I.4.2. Les pratiques de blanchiment de la criminalité organisée des Pouilles

Les différents clans de la SCU sont impliqués dans la contrebande de cigarettes, le trafic de stupéfiants, l’extorsion de fonds, les jeux de hasard et les filières d’immigration clandestine. Autant d’activités qui nécessitent de blanchir des sommes de plus en plus importantes, le plus souvent sous forme de liquidités.

La criminalité organisée des Pouilles ne semble pas avoir pour le moment une stratégie bien arrêtée pour ses activités de blanchiment et investit aussi bien dans des valeurs mobilières traditionnelles (bons du trésor par exemple) que dans des sociétés immobilières, des commerces et des petites entreprises locales.

Compte tenu de l’environnement économique très dégradé de la région des Pouilles, cette injection de capitaux criminels constitue une des rares sources d’investissement pour les collectivités locales et encourage la collusion entre les édiles locaux et les chefs de clans mafieux au nom de la paix sociale.

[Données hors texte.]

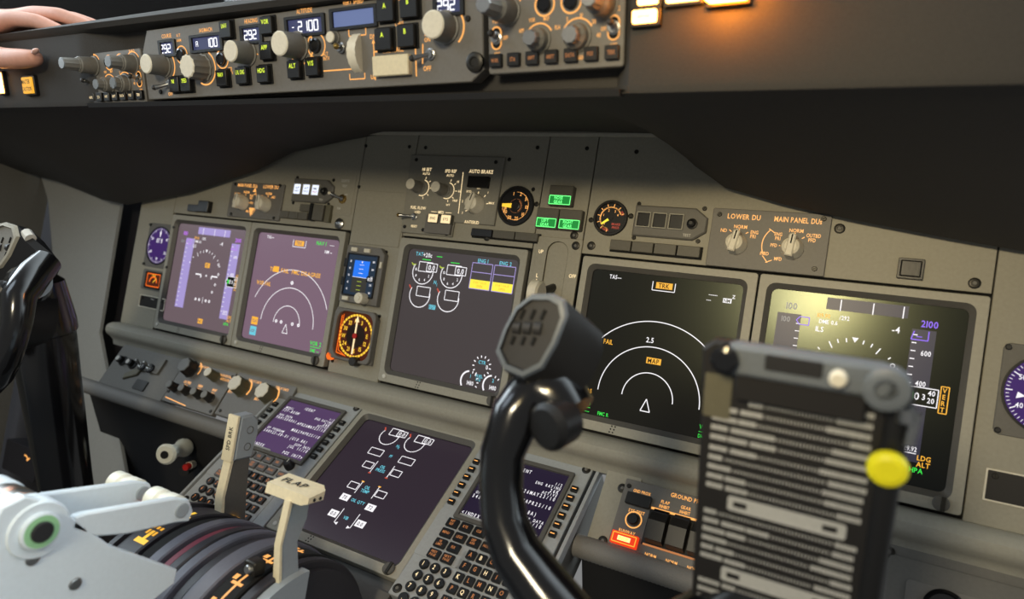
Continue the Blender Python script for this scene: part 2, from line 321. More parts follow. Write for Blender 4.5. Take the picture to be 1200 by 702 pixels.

Pour recycler les capitaux criminels qu’ils investissent dans des sociétés, les clans de la Sacra Corona Unita ont recours à diverses techniques comptables de dissimulation : facturation de prestations fictives ou inexistantes, surfacturation de prestations déjà réalisées, évasion fiscale, corruption des fonctionnaires locaux, récupération forcée de sous-traitance sur des marchés et des appels d’offres publics ...

Le mécanisme de blanchiment le plus courant est le suivant : l’entreprise « en odeur de mafia » facture des prestations imaginaires (comme par exemple des prestations de service non effectuées) ou surfacture des réalisations réelles. L’entreprise cliente de l’entreprise mafieuse, honore ses factures dans les règles et veille notamment au bon paiement des taxes fiscales. L’entreprise mafieuse dégage alors une marge financière extorquée à l’entreprise cliente et peut justifier de l’origine régulière de cette recette. En 1994 , une enquête judiciaire menée par le parquet de Bari avait mis en évidence le recours à ce type de stratagème pour le blanchiment de fonds dans le secteur des cliniques privées.

Comme les autres organisations criminelles italiennes, les clans de la Sacra Corona Unita tendent à constituer des clubs d’affaires où se font et se défont l’attribution des marchés publics aux entreprises sous l’arbitrage de l’organisation criminelle. Cette propension à l’intermédiation corruptrice est caractéristique des organisations mafieuses. Elle nécessite une infiltration progressive des milieux politiques et économiques locaux (conseils municipaux, conseils d’administration des caisses locales d’épargne, de retraite ou de placement, chambres des métiers, etc ...). A l’exception de ses fiefs, la Sacra Corona Unita ne semble toutefois pas encore être parvenue à la maturité des organisations concurrentes en la matière.